Over the last few years, you’ll have noticed a trend across the board towards a certain … ‘authoritarianism’ isn’t the word, but you get the idea: the app developers, site/service owners know best what the users need, so what the the users want is immaterial — changes are imposed, features removed, without consultation.
If you want the perfect example, go look at the uproar over the latest release of Firefox for Android.
The technological changes were perfectly justified: the core engine was unsecure and hosted some very nasty exploits … it would’ve been unjustifiable to continue delivering something that put people’s identities, finances (even lives in some instances) at risk.
But there was no need to impose the new look and feel on people … least of all with no way to revert it.
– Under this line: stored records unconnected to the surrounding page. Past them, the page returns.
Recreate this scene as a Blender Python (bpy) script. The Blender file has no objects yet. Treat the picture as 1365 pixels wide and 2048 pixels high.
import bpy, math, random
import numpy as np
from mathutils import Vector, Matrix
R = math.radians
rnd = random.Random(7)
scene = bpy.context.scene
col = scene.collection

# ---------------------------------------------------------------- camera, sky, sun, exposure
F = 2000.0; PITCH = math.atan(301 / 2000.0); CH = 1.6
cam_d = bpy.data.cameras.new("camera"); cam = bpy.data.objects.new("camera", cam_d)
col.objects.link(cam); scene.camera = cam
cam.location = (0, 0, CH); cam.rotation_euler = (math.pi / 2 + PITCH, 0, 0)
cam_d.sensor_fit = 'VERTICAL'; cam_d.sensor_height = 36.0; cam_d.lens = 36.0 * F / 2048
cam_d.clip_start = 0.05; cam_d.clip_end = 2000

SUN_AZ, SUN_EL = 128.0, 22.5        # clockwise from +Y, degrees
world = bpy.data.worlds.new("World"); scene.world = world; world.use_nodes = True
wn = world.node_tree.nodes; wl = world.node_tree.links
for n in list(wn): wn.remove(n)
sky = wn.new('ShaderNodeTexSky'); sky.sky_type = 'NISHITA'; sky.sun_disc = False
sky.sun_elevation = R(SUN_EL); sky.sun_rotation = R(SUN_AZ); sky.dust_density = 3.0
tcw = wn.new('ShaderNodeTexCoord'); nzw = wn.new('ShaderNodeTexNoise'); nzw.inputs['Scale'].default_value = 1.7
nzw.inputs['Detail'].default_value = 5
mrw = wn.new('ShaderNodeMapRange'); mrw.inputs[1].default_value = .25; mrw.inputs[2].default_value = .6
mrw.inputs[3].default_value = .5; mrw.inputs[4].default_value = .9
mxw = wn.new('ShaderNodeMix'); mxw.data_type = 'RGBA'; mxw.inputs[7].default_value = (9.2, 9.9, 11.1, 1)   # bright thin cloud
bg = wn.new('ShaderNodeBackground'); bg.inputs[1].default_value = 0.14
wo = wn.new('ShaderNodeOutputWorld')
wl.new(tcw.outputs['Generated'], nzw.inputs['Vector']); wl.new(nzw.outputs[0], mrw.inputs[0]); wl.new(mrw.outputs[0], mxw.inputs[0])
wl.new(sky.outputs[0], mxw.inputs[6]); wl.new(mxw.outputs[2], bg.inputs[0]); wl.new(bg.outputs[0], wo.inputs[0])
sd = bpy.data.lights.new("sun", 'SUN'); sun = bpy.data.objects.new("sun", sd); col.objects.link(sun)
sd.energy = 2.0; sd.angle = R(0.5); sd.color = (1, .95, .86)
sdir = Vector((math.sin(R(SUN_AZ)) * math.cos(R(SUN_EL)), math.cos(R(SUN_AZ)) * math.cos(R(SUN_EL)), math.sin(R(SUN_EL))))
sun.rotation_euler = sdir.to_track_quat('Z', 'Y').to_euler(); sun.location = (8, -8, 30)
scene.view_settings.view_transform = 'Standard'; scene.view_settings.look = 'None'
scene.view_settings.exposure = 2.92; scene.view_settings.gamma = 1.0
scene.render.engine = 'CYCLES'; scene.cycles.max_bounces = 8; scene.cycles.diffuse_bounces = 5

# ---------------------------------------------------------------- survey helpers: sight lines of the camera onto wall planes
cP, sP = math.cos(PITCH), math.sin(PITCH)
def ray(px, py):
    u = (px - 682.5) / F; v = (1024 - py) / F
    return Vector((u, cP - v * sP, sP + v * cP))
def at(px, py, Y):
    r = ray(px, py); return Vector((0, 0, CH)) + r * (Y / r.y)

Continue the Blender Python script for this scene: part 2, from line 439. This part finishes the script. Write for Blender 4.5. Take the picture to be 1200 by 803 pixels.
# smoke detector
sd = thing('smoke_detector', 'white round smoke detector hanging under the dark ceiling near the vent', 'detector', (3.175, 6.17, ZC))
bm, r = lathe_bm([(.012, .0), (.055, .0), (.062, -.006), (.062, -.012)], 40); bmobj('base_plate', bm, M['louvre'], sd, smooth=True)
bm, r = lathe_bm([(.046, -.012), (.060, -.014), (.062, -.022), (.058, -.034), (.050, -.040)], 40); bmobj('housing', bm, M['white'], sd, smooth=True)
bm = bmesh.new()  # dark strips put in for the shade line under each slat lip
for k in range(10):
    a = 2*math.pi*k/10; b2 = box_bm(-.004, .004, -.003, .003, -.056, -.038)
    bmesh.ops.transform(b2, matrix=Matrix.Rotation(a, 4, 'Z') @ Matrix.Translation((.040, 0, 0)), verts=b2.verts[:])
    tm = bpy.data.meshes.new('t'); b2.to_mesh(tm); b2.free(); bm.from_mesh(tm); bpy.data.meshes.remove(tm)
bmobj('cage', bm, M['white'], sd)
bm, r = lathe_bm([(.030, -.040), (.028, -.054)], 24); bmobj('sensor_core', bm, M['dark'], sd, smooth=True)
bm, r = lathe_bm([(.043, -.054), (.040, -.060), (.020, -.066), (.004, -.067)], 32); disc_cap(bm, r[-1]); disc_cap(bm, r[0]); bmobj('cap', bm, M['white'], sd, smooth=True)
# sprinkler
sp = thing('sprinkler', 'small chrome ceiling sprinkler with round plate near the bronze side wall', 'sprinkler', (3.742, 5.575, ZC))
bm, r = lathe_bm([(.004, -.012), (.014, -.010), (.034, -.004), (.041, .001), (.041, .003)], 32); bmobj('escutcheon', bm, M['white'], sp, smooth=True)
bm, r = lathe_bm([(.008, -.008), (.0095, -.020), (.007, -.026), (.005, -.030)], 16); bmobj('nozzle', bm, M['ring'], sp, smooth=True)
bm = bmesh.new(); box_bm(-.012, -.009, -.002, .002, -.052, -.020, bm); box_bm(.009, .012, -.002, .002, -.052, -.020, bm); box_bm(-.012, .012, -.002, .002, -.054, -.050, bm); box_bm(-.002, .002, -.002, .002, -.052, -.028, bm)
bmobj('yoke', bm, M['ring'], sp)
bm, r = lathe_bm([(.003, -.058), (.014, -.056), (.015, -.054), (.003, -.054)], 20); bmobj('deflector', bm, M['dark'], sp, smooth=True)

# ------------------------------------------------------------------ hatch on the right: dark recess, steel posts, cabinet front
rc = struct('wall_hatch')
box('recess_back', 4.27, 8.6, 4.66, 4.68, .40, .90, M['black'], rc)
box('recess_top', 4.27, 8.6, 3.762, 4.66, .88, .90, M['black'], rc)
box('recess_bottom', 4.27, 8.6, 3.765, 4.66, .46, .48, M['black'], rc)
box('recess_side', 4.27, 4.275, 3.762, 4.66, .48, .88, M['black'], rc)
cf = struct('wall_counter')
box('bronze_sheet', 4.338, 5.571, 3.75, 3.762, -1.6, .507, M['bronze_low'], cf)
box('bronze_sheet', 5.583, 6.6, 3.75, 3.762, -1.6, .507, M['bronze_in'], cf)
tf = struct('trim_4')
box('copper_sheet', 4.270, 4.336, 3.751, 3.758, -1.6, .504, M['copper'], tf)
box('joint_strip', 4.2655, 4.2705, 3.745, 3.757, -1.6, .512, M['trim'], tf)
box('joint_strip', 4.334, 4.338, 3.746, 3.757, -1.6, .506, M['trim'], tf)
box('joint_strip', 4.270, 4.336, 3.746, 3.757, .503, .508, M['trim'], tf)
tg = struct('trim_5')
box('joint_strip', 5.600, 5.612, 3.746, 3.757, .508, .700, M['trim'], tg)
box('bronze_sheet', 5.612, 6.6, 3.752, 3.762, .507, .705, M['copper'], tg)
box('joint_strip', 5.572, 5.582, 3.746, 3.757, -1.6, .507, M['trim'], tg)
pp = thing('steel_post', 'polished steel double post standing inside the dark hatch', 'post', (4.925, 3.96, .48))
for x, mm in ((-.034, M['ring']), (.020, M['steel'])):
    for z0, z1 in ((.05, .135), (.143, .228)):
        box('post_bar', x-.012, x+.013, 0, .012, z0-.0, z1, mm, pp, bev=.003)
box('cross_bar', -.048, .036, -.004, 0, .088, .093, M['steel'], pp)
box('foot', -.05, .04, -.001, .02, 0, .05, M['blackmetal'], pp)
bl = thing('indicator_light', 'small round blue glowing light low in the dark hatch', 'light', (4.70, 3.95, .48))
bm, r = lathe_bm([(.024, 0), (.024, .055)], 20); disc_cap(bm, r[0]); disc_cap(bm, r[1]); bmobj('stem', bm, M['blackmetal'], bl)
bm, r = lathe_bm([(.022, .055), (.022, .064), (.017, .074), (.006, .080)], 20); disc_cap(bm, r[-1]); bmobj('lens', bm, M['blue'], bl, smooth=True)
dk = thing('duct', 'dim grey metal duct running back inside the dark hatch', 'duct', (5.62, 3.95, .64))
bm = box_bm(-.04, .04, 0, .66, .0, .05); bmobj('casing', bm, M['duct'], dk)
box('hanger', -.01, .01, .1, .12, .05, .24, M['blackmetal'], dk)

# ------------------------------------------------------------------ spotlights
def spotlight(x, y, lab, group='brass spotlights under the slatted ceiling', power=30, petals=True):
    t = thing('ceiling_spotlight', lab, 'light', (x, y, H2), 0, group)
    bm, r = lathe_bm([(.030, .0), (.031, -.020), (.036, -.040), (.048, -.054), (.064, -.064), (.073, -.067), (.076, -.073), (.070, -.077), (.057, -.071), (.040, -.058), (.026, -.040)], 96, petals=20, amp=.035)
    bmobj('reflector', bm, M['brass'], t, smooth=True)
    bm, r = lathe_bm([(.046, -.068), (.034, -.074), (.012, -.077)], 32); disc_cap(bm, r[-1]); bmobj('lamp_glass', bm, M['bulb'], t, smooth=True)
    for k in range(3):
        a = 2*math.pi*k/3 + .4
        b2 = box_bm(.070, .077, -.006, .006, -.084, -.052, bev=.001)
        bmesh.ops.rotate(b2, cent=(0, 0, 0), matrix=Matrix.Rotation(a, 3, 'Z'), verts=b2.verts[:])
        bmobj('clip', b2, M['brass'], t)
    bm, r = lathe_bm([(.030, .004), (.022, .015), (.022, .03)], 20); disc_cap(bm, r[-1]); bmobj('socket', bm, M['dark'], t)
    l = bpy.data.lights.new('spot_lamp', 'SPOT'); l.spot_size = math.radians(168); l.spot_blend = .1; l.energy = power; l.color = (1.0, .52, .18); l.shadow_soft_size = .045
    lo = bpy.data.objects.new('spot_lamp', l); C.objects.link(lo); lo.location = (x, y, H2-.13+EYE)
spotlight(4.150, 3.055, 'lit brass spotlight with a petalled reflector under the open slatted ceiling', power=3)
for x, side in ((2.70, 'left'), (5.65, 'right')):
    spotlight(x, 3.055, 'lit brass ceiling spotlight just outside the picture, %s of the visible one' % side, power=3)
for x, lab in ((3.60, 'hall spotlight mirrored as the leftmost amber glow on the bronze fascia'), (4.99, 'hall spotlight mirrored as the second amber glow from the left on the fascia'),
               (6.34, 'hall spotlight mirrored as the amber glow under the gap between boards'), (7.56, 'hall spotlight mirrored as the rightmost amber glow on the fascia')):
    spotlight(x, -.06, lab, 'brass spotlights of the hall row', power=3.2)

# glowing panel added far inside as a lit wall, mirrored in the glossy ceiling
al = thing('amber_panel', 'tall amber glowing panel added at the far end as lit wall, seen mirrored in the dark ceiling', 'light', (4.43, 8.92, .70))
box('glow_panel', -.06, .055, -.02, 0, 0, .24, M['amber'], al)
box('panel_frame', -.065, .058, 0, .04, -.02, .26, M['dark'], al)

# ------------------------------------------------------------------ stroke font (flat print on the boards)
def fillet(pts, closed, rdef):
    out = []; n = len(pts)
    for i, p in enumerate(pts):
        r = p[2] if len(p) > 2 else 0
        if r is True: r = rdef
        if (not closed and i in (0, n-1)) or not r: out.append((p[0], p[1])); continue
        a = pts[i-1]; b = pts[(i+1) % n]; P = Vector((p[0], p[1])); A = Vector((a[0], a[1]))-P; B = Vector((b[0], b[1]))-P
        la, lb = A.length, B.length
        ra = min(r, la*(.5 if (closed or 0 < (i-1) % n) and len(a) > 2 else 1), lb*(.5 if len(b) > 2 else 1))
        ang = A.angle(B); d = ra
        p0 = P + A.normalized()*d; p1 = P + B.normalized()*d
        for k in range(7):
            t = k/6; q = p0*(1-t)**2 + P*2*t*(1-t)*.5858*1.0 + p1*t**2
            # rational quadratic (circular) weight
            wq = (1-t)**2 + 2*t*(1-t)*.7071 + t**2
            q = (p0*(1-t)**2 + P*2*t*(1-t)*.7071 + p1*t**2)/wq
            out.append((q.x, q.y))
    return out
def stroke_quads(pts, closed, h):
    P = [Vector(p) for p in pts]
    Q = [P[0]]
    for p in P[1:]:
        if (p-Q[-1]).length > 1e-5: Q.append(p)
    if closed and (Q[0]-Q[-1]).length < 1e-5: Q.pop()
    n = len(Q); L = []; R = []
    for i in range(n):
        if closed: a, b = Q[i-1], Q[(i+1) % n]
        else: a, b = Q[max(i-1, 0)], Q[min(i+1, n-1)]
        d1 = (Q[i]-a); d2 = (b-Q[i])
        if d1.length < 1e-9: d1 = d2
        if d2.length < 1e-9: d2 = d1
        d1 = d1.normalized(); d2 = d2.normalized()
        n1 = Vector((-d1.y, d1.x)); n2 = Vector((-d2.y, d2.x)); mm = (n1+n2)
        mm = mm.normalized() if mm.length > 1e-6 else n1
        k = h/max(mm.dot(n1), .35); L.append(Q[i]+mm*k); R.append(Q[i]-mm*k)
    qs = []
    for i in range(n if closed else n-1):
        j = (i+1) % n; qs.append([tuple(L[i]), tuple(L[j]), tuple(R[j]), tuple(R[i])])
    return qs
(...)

There was no need to remove the users’ ability to tailor it to their own needs in the about:config settings — meaning all the security/privacy hardening you got from the ghacks user.js file will no longer work and you’re at the mercy of whatever errors/oversights the Mozilla developers set as the defaults.
Go back and look at the changes made to the desktop version in recent years, however, and you’ll see the trend from a completely user-orientated experience to a ‘we know best’ approach on the part of Mozilla.
It’s the way things are these days .. and it’ll get worse before it gets any better (if it ever does).
If you ask me, the rot set in in the 1980s, when manufacturers started removing separate recording volumes from tape/cassette recorders in favour of peak limiters/automated gain ‘compression’. It got even worse with the the introduction of automatic tape detection: it meant that you could not only not increase the gain on a low volume source by turning up the recording gain but you now couldn’t overdrive your recording gain any more either — previously, you’d been able to put in a ferro tape and set it as chrome, or, better yet, use a chrome tape and set it to ‘metal’, increasing the recording gain (which given the quietness of the original simply resulted in a louder recording, not distortion).
It’s the result of ‘focus group’ and ‘feedback’ research: if people are having difficulty with something, you want to remove the barrier to uptake by facilitating it for them.
But it all means that we now have a generation or two of people for whom the concept of giving users choice is alien … so, instead of providing a redesigned set of defaults that the user can tweak, they simply remove all but the new defaults, because it doesn’t cross their minds that what most people who self select for membership of a focus and/or feedback group might say in response to loaded questions isn’t the alpha and the omega of the matter — that, however, is also a matter of the group-think that has been induced by the striving for not simply popularity but quantifiable popularity (how many followers, how many likes, how much applause, how much influence) encouraged by today’s (anti) social media platrforms (the US in particular always had a problem with this anyway, but it’s just got worse since the advent of Facebook, et al).
Add to that the whole Agile/DevOps mentality, whereby people with no clue are engaged to make decisions in spheres outside their own competence (no, being a developer does not mean you understand how systems work, it just means you know how to code to order) aren’t given the time to think about things in depth, and is it any wonder that people with no idea about Ergonomics, UX/UI, or information architecting are producing poorly designed solutions to problems nobody has?
As I said, it’s only going to get worse before it gets better.
The pendulum will swing back the other way in time and what you’ll end up with is a repeat of the 1960s/1970s DIY ethic that powered the now much derided Geocities; but only derided by those for whom choice by those they consider unqualified to implement their own aesthetic is a bad thing, mind you … and for whom thinking beyond denying others the level of decision making they accord themselves is beyond their own capacity, otherwise they’d have no problem with the concept of setting tasteful defaults but allowing users to modify them … something Livejournal offered its users back in 2000 — that’s right, the Medium team is patting itself on the back for, and squealing excitedly about, having finally caught up with an idea that was already old twenty years ago!
Until it does though, we’ll all just have to put up with more of this shit by the arbiters of good taste (influencers and other popular people) … and the mindset the very existence of those people inculcates in everyone else along the way.